Whitewater Rafting
San Miguel River
Teleride, CO
June 2011
Teleride, CO
June 2011
“What do you
have for chicken shits because deep down I am a chicken shit”, I asked the guy
at the adventure store, Telluride
Outdoors. He schedules adventure
trips for people with skills, talent, courage, strength and common sense and
also for me.
Me. I don’t swim and I don’t have any upper body
strength and I am afraid of drowning.
But I am lured to the water. It owns me.
And I get sucked into one water adventure after another and with most, I
leave the experiences exhilarated and recognizing that my water game of Russian
roulette is someday going to catch up to me.
I am working on borrowed odds against me. I have got to learn to swim.
But I am in
Colorado and the rivers are raging with rapid whitewater and the mountains are snowcapped
and gorgeous. So I just had to go white water rafting. And surely this company has to offer safe trips
because you couldn’t maintain a business if people were falling out and
drowning. So it had to be ok to do this. And this is the self-talk I go through every time
I decide to throw caution to the wind and jump in to something without enough
thought.
I reserved a
morning trip, thinking the afternoon sun would be too, too intense. But when I wake up at 730 AM and the sun is barely
up and it was still cold, I wish I had reserved an afternoon slot.
We are on
the San Miguel River by 9:00 AM and I am outfitted in neoprene booties, water
pants, water jacket, no hat, no sunglasses and a ton of anxiety. I let it be known immediately that I was a
chicken shit. I tell everyone that I am
afraid. I get a few looks but no one
tells me to stay behind, so I take that as some sort of sign to continue on my
plight. We have to break up in to teams of six and I immediately hook up with
five 22 year olds. They are all friends
and looking for a good time. I figure they have strength and no fear: two ingredients
that are going to help me get through the next three hours of this cold, wet,
dangerous adventure.
My teammates
had all choose to limit their use of the protective gear and less than a minute
on the river, we hit a rapid with head on force and were baptizes to the harsh,
freezing cold water. They yelp at the
cold, brutal shock. And the men make
comments about shrinkage.
We sit on
the very edge of the raft, our rear ends positioned slightly on the side. Our feet are to be locked in, tucked firmly
in the along the walls of the raft. My
feet are tucked in so tight that I worry what would happen if we capsized. I wouldn’t be able to get myself loose.
So now, I
worry about drowning by (1) capsizing and getting stuck, (2) by being thrown
overboard and getting stuck under the raft, (3) going overboard and hitting my
head on a rock and dying instantly, and (4) trying to rescue someone who fell
out who pulled me in the water and then drowns me in his panic. Other than
those scenarios, nothing else is on my mind.
I don’t know
what any of the scenery looks like because I am too, too focused on my
paddling. I have a one-track mind. I am focused on the river in front of me and nothing
else. The guide tells me that my safest way to avoid falling in is to
paddle. So I want to keep paddling whether
it was necessary or not.
Our guide sits
on the back of the raft and gives command:
“Paddle
forward, everyone”!
“Left back;
right, forward!”
“Stop.”
“Forward,
forward."
"Keep paddling forward, through
the rapids, don’t stop.
"Paddle, Keep paddling!!!”
“Right side,
I need more effort from you” (I was on the left side and I was pretty proud of
us).
Our guide is
a young, handsome, charismatic man who knows what he is doing and he gives us
commands in a calm voice which helps calm my nerves.
“That one
wasn’t so bad”, he would comment after we ride through a rapid, “you’re still
alive, he would joke. I appreciate his
effort to keep the moment in a healthy perspective but I am not in the
mood. I have more important thoughts on
my mind. I am too focused on the task of not dying.

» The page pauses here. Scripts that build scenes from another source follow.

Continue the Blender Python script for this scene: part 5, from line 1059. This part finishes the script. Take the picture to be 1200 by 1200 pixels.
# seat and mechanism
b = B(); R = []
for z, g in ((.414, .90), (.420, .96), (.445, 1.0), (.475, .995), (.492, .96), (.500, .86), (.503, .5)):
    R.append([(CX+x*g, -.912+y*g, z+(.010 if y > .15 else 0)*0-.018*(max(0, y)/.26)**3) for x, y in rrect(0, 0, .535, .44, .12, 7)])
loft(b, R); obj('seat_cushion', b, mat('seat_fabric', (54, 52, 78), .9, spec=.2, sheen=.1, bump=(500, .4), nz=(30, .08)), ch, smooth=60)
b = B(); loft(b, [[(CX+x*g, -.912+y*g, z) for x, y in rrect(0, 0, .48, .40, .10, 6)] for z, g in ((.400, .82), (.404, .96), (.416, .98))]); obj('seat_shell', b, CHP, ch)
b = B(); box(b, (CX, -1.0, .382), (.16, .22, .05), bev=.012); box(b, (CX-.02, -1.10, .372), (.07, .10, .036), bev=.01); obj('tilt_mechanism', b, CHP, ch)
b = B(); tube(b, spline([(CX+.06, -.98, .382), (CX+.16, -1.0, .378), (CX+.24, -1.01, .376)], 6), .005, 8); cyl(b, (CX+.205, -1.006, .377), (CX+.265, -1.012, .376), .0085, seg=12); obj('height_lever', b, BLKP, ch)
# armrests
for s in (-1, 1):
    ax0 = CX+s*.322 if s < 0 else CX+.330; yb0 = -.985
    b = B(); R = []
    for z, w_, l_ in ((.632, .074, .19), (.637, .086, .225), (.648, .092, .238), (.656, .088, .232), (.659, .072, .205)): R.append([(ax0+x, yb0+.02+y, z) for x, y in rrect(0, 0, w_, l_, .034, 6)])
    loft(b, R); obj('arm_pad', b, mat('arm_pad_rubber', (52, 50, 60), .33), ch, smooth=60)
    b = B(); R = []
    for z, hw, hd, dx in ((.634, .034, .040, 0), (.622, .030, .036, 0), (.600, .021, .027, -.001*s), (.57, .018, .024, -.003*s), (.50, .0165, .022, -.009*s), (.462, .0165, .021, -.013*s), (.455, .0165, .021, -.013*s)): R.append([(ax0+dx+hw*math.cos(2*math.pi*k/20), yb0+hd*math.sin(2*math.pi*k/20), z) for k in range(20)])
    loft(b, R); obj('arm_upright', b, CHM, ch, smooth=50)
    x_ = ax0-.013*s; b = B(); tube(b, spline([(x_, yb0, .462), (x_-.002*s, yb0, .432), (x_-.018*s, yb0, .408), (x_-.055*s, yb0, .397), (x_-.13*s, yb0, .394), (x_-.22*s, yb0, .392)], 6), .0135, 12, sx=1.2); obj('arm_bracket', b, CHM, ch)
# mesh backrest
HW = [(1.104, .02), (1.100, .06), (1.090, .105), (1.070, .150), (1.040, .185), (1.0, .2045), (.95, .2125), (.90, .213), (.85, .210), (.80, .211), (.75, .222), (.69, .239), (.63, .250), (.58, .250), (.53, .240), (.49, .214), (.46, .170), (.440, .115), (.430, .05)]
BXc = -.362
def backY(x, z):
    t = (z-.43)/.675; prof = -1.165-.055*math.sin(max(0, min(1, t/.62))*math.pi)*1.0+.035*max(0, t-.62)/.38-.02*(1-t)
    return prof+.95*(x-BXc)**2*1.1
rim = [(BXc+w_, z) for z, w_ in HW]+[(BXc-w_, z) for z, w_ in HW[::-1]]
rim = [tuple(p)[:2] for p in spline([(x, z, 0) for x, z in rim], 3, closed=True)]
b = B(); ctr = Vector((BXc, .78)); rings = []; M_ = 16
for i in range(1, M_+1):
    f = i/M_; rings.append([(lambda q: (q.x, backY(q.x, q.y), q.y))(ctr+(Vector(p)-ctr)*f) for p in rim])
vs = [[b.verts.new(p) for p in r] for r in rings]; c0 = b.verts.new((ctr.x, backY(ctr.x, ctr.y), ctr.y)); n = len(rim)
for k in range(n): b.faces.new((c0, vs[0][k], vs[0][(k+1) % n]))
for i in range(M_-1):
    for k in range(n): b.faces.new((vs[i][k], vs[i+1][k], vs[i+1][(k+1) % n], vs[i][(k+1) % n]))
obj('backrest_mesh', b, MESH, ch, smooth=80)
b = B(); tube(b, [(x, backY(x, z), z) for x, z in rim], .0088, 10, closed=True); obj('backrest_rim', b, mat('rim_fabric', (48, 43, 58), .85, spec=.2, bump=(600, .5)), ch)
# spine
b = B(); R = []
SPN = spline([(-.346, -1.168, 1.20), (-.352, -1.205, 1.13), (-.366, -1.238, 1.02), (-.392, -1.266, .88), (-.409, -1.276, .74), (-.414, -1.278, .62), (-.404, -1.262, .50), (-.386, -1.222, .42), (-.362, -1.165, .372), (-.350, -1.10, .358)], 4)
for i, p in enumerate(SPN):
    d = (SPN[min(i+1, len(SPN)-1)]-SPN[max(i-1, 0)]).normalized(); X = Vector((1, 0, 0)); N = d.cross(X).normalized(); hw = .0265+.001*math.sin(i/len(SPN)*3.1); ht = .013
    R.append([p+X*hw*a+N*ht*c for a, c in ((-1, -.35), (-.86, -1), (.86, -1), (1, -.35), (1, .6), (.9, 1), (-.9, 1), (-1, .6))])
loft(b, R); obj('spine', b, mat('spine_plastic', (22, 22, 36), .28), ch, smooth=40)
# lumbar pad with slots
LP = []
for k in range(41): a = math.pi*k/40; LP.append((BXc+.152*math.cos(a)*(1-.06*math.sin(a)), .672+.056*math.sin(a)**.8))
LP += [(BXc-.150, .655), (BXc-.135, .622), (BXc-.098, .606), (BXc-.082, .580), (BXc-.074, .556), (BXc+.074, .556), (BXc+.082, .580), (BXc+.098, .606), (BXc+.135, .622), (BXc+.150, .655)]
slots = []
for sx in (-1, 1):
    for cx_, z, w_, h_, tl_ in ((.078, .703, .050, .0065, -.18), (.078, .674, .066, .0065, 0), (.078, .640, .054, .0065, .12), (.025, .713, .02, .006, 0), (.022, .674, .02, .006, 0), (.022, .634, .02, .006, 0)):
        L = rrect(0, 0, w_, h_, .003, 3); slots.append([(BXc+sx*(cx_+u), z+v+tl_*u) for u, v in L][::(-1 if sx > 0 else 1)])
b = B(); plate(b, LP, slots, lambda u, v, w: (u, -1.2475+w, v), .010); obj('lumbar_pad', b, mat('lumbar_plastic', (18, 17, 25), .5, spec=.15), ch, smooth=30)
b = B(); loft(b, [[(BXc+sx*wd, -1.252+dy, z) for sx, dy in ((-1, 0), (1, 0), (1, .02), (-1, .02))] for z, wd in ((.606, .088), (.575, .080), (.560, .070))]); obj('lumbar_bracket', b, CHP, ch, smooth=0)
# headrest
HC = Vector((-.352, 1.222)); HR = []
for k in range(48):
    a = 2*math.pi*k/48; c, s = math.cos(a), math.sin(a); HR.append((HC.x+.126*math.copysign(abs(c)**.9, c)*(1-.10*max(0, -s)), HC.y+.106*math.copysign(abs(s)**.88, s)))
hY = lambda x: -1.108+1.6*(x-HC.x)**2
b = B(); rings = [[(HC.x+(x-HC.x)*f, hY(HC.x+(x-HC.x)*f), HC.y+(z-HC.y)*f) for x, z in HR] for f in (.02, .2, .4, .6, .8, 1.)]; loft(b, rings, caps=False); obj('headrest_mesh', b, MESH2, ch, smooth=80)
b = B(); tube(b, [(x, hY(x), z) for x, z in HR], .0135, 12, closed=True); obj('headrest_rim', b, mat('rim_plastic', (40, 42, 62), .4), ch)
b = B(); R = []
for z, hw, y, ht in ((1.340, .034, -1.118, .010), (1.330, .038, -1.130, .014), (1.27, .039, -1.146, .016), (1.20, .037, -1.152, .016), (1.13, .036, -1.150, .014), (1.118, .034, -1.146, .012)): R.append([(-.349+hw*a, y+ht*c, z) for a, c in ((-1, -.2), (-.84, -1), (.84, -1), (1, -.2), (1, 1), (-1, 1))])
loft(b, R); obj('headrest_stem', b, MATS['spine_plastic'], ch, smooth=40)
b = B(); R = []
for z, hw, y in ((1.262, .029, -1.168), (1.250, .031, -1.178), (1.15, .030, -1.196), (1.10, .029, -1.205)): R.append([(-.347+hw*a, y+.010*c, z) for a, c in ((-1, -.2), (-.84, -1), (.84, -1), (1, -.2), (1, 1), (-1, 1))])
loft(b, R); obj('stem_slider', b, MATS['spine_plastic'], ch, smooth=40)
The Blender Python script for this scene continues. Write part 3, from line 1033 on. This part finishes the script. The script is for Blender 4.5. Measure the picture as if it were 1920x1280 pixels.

I never approach a rapid with any confidence. But after a while, I approach a rapid with
the determination to paddle my heart out to the best of my pathetic
ability. I am not going to fall out.
We hit a rock
once, on the right side and I think we are going to capsize. Sheer panic surges through me. We don’t capsize but we come pretty close. “Right
side, I need more from you. Paddle
harder”, shouts our guide. That comment just fills my determination to paddle
with even more gusto.
We travel
nine miles and there is never a moment to relax because rapids are
everywhere. And when we aren’t paddling,
I am holding on for dear life to the panic rope (AKA the OH SHIT rope) to my
right. I cling to that rope every chance
I got.
And after
three hours, we turn a bend and paddle in o a cleared patch and men are wanting
for us and the trip is over and I am a little saddened. As I return my paddle
and surrender my life jacket, I think to myself, “ Maybe someday, I will get up
the nerve to ride the rapids of the Colorado River”.